Supreme Court decision could mean increase in labor trafficking of farmworkers

Supreme Court decision could mean increase in labor trafficking of farmworkers

Supreme Court decision could mean increase in labor trafficking of farmworkers

In June of 2018, two Monterey County site inspectors visited a Salinas cannabis farm, where they encountered a small group of farmworkers who they suspected had been trafficked.

The farmworkers, who spoke no English, took off running when Monterey County Resource Management Agency officials approached them. They couldn’t go far, though — the cultivation site was fenced in. The farmworkers seemed terrified, the county’s prosecuting attorney later said.

Their behavior was unusual enough that inspectors called the Monterey County Sheriff’s Office, who sent deputies to investigate.

It soon became clear the dozen or so Hmong farmworkers, employed by labor contractor Levi Trimmigration, were living in substandard housing: metal shipping containers furnished only with camping equipment. They had no running water, no ventilation and slept on camping cots.

According to the National Human Trafficking Hotline, California is one of the most prominent sites of human trafficking in the U.S. In 2018, of the nearly 11,000 cases reported nationally, more than 1,600 came from California. About 150 of those cases were reports of labor trafficking.

A recent U.S. Supreme Court decision on private property rights has human trafficking experts, including former law enforcement officers, advocates, and attorneys, worried that trafficked laborers will now be left without anyone looking out for them. These advocates say union organizers are among the first to recognize signs of labor trafficking.

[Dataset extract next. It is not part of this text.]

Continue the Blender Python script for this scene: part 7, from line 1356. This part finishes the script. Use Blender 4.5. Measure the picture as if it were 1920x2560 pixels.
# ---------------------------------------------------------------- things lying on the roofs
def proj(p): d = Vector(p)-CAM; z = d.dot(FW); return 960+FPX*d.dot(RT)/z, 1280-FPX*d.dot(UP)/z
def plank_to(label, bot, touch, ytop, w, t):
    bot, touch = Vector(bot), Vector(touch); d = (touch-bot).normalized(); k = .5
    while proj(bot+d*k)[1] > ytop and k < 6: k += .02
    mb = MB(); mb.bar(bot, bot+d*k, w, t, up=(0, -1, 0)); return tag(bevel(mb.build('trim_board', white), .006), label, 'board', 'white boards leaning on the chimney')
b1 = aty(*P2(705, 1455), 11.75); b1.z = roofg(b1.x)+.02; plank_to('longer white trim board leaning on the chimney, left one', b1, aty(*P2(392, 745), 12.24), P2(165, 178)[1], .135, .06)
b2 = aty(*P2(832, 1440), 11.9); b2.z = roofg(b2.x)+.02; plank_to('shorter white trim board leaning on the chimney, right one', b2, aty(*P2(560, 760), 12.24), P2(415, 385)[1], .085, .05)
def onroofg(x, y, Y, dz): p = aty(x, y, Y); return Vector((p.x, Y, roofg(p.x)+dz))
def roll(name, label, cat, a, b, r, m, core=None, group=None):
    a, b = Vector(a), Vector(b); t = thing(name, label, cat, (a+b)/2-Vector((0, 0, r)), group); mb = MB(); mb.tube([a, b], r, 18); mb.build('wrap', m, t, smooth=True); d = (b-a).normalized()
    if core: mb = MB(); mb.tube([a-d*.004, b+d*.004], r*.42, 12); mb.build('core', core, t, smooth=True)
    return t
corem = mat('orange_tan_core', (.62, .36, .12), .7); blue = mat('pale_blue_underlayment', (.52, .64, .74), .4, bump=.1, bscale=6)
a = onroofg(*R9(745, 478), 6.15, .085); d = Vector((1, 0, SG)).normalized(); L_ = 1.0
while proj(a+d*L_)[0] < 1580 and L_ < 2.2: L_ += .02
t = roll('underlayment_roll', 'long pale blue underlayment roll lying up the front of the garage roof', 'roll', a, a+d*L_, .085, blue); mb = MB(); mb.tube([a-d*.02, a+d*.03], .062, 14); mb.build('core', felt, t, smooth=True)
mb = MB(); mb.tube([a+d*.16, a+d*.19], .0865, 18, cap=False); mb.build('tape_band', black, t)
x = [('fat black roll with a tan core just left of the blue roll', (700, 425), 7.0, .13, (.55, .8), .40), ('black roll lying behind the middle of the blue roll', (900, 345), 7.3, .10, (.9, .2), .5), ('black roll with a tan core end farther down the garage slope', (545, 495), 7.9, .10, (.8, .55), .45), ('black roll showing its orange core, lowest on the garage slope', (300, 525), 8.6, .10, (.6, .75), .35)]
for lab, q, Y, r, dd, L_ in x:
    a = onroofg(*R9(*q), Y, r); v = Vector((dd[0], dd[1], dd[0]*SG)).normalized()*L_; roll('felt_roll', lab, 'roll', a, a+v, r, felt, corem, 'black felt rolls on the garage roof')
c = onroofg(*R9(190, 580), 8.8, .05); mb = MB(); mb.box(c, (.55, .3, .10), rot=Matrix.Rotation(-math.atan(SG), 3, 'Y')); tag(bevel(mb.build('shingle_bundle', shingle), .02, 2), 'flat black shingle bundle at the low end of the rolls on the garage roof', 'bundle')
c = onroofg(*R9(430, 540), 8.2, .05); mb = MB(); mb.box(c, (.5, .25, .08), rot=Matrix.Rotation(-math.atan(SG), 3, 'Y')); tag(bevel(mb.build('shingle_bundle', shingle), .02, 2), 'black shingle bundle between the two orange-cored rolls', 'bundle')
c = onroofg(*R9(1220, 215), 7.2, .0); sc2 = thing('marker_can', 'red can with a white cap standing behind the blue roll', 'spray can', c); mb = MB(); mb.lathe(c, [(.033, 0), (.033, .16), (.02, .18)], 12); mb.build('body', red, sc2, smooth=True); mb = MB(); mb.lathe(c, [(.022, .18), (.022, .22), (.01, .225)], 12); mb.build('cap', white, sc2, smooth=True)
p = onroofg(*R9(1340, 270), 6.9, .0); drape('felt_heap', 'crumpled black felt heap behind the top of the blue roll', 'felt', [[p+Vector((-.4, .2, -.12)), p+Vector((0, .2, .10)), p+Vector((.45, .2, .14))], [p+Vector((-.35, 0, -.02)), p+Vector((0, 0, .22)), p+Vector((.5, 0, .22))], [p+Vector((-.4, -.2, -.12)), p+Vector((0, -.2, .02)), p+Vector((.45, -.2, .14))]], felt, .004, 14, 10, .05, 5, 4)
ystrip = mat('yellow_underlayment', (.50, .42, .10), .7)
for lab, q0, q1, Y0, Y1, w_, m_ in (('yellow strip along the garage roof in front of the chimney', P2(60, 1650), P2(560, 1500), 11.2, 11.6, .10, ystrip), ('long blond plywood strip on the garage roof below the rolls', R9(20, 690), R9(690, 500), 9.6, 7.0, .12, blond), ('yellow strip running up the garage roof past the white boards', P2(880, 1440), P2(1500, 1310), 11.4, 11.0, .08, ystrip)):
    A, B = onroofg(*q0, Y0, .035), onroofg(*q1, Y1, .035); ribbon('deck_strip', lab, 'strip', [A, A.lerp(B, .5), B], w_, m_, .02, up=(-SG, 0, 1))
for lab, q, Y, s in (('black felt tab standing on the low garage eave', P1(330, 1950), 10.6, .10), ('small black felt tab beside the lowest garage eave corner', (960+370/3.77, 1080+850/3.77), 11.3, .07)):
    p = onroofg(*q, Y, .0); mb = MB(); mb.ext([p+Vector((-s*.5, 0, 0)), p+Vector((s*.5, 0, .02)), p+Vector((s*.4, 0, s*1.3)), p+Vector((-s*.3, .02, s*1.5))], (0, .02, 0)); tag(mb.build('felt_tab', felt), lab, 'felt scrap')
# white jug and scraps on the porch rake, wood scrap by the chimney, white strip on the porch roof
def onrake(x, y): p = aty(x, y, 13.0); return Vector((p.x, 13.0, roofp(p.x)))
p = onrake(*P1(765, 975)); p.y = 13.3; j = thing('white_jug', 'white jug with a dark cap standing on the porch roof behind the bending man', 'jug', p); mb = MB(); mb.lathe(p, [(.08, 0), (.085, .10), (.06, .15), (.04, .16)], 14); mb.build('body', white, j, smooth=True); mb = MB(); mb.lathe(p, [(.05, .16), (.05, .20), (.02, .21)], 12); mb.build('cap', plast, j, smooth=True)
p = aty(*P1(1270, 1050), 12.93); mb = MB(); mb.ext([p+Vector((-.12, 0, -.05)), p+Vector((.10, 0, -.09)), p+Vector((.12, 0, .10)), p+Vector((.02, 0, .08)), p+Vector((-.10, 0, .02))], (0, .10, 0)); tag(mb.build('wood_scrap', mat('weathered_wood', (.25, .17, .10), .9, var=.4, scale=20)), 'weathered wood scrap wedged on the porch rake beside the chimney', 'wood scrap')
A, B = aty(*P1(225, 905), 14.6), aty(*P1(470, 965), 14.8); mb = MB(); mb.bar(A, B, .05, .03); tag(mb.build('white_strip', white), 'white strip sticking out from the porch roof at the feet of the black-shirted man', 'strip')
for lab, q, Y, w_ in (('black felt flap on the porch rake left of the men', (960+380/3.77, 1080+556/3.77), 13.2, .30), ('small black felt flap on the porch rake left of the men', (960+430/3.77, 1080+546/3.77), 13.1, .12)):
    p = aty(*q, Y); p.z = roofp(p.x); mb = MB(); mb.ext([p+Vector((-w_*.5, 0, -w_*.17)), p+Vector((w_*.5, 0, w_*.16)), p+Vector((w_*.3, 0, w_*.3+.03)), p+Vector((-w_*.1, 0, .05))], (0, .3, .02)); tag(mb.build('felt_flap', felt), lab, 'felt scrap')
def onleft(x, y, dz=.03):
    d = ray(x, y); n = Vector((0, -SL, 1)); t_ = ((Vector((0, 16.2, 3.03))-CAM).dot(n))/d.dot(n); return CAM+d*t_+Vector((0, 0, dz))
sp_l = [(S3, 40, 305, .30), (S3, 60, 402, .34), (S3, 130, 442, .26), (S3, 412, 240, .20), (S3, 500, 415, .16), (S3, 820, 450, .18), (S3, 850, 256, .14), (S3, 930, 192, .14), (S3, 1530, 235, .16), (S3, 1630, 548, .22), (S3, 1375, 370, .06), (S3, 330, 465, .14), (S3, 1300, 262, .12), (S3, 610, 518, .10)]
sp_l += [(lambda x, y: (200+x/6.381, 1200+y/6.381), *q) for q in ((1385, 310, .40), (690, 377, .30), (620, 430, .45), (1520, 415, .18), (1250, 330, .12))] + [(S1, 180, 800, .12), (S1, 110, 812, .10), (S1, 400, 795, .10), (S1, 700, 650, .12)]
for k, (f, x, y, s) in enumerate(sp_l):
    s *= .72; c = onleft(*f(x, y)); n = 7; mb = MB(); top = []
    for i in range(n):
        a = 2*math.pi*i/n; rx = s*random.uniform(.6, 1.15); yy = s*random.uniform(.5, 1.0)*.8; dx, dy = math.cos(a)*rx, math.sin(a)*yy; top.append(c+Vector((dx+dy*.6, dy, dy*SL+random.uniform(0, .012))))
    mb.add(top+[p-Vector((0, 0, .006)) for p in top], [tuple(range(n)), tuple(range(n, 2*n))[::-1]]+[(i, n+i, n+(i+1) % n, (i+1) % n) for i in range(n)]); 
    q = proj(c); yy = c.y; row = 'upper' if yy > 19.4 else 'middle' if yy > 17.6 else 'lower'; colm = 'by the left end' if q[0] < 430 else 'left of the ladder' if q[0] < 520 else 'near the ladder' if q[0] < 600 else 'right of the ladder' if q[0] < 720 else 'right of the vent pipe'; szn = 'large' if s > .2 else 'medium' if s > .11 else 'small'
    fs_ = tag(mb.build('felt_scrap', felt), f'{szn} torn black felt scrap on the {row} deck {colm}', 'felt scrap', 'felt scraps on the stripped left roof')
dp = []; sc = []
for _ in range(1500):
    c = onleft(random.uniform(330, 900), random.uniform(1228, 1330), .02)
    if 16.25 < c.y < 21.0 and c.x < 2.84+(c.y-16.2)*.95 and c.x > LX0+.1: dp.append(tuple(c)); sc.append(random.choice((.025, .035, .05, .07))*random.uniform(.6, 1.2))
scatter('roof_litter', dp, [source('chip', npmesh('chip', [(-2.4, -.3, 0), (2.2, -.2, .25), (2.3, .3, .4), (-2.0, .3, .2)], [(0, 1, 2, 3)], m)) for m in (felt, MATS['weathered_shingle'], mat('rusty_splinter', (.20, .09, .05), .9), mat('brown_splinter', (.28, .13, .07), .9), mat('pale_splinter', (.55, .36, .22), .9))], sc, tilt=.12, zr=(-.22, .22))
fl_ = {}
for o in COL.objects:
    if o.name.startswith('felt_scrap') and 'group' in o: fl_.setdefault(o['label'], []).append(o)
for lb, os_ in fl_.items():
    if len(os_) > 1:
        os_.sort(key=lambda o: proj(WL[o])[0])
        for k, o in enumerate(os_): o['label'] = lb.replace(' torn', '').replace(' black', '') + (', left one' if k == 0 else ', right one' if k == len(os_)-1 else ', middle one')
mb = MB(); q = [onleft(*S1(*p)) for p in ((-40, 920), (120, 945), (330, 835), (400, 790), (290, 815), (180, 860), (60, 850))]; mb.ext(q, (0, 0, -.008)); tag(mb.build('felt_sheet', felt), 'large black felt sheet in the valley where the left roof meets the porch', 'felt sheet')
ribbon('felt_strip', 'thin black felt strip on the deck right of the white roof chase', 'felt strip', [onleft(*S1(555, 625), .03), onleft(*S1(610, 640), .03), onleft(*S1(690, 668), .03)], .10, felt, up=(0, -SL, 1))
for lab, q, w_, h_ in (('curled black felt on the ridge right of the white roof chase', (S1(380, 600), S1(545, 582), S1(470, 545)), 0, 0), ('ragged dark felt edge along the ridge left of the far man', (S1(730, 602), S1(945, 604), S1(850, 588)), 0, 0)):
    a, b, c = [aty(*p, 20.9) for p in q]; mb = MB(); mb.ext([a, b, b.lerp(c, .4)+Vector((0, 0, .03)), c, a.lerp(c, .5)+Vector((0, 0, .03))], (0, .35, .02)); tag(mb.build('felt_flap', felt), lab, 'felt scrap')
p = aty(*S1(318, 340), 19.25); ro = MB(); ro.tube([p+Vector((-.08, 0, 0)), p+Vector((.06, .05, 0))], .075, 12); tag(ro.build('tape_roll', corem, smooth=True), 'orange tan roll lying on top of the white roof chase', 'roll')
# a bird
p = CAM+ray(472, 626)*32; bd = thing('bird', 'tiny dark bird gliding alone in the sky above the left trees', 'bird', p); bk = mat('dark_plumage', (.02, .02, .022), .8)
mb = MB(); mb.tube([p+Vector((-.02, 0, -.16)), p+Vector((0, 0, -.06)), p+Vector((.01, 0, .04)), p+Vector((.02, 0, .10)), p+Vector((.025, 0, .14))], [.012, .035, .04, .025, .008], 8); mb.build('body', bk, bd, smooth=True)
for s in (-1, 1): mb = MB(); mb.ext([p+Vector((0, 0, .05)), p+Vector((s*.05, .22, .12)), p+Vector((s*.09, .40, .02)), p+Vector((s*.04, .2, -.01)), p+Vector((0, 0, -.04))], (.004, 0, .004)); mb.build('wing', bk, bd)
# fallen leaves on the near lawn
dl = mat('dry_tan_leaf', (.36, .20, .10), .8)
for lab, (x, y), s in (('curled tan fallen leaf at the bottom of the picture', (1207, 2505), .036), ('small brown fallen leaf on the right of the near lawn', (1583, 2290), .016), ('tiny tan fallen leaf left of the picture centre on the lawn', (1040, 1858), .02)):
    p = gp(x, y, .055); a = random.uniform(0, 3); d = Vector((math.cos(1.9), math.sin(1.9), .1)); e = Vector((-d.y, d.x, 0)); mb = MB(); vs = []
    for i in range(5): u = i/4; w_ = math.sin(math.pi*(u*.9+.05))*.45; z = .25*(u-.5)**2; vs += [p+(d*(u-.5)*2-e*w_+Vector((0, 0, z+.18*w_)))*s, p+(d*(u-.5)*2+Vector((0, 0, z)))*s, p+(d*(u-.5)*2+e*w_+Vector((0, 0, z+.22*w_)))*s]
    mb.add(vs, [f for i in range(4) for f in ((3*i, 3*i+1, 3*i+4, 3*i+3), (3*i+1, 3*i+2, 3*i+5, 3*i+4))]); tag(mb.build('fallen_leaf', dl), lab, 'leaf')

In the Cedar Point Nursery v Hassid decision, announced in late June, the Supreme Court decided to uphold private property rights over organizing rights, prohibiting California union organizers from fields and bunkhouses.

The conservative majority held that the access regulations allowed “physical invasion” of the land without compensation.

Increasingly, many farmworkers are indigenous Mexicans. In many cases, they do not speak, read, or write English or Spanish, and may be unaware of their rights while working in the U.S. That makes them vulnerable to labor abuses or trafficking.

“A lot of these workers are living in labor camps owned by the employer, are transported to and from their worksites, and these folks are isolated,” said Elizabeth Strater, United Farm Workers Director of Strategic Campaigns. “They never leave their employers’ property. In some instances, they are isolated by design.”